──────── DATA PROVIDED
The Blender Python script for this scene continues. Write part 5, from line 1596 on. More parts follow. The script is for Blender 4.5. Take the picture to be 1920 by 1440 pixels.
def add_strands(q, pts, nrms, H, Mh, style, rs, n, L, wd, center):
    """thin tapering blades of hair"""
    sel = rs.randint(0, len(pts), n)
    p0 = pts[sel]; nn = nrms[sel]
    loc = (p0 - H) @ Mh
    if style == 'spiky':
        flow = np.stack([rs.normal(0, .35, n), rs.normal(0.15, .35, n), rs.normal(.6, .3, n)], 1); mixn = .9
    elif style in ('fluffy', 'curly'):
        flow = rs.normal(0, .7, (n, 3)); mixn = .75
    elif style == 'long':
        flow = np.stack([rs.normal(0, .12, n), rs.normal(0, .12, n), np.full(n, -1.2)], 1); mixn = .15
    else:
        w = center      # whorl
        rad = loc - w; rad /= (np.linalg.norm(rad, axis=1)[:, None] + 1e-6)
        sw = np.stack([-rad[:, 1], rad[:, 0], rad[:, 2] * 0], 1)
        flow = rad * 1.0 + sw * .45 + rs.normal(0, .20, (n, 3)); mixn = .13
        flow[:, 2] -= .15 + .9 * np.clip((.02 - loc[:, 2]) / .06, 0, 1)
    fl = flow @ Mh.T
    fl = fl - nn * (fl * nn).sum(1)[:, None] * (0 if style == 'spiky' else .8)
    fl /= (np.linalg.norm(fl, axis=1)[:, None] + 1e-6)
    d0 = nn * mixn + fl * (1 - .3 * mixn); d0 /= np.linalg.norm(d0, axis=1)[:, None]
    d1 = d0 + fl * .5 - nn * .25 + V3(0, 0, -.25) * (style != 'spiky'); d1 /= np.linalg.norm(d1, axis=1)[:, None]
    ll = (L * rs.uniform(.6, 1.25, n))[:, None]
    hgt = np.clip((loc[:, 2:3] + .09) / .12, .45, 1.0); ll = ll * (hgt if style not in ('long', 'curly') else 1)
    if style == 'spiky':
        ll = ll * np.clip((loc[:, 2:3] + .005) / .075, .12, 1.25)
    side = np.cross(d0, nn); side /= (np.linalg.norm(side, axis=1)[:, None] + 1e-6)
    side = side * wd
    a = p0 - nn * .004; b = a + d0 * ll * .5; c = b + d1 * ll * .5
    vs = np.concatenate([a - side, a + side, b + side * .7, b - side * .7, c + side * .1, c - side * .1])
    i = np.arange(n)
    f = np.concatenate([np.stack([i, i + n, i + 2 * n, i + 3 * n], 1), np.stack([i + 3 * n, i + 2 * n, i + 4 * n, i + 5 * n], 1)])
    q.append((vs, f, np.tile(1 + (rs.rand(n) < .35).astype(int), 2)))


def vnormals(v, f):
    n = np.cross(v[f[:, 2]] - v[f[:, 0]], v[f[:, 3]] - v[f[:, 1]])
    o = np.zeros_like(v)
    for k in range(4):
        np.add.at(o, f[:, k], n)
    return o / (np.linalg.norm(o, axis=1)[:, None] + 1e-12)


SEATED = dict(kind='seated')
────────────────
→ REQUIREMENTS
Quote every line of the data, word for word.

→ SOLVED EXERCISE
The Blender Python script for this scene continues. Write part 5, from line 1596 on. More parts follow. The script is for Blender 4.5. Take the picture to be 1920 by 1440 pixels.
def add_strands(q, pts, nrms, H, Mh, style, rs, n, L, wd, center):
    """thin tapering blades of hair"""
    sel = rs.randint(0, len(pts), n)
    p0 = pts[sel]; nn = nrms[sel]
    loc = (p0 - H) @ Mh
    if style == 'spiky':
        flow = np.stack([rs.normal(0, .35, n), rs.normal(0.15, .35, n), rs.normal(.6, .3, n)], 1); mixn = .9
    elif style in ('fluffy', 'curly'):
        flow = rs.normal(0, .7, (n, 3)); mixn = .75
    elif style == 'long':
        flow = np.stack([rs.normal(0, .12, n), rs.normal(0, .12, n), np.full(n, -1.2)], 1); mixn = .15
    else:
        w = center      # whorl
        rad = loc - w; rad /= (np.linalg.norm(rad, axis=1)[:, None] + 1e-6)
        sw = np.stack([-rad[:, 1], rad[:, 0], rad[:, 2] * 0], 1)
        flow = rad * 1.0 + sw * .45 + rs.normal(0, .20, (n, 3)); mixn = .13
        flow[:, 2] -= .15 + .9 * np.clip((.02 - loc[:, 2]) / .06, 0, 1)
    fl = flow @ Mh.T
    fl = fl - nn * (fl * nn).sum(1)[:, None] * (0 if style == 'spiky' else .8)
    fl /= (np.linalg.norm(fl, axis=1)[:, None] + 1e-6)
    d0 = nn * mixn + fl * (1 - .3 * mixn); d0 /= np.linalg.norm(d0, axis=1)[:, None]
    d1 = d0 + fl * .5 - nn * .25 + V3(0, 0, -.25) * (style != 'spiky'); d1 /= np.linalg.norm(d1, axis=1)[:, None]
    ll = (L * rs.uniform(.6, 1.25, n))[:, None]
    hgt = np.clip((loc[:, 2:3] + .09) / .12, .45, 1.0); ll = ll * (hgt if style not in ('long', 'curly') else 1)
    if style == 'spiky':
        ll = ll * np.clip((loc[:, 2:3] + .005) / .075, .12, 1.25)
    side = np.cross(d0, nn); side /= (np.linalg.norm(side, axis=1)[:, None] + 1e-6)
    side = side * wd
    a = p0 - nn * .004; b = a + d0 * ll * .5; c = b + d1 * ll * .5
    vs = np.concatenate([a - side, a + side, b + side * .7, b - side * .7, c + side * .1, c - side * .1])
    i = np.arange(n)
    f = np.concatenate([np.stack([i, i + n, i + 2 * n, i + 3 * n], 1), np.stack([i + 3 * n, i + 2 * n, i + 4 * n, i + 5 * n], 1)])
    q.append((vs, f, np.tile(1 + (rs.rand(n) < .35).astype(int), 2)))


def vnormals(v, f):
    n = np.cross(v[f[:, 2]] - v[f[:, 0]], v[f[:, 3]] - v[f[:, 1]])
    o = np.zeros_like(v)
    for k in range(4):
        np.add.at(o, f[:, k], n)
    return o / (np.linalg.norm(o, axis=1)[:, None] + 1e-12)


SEATED = dict(kind='seated')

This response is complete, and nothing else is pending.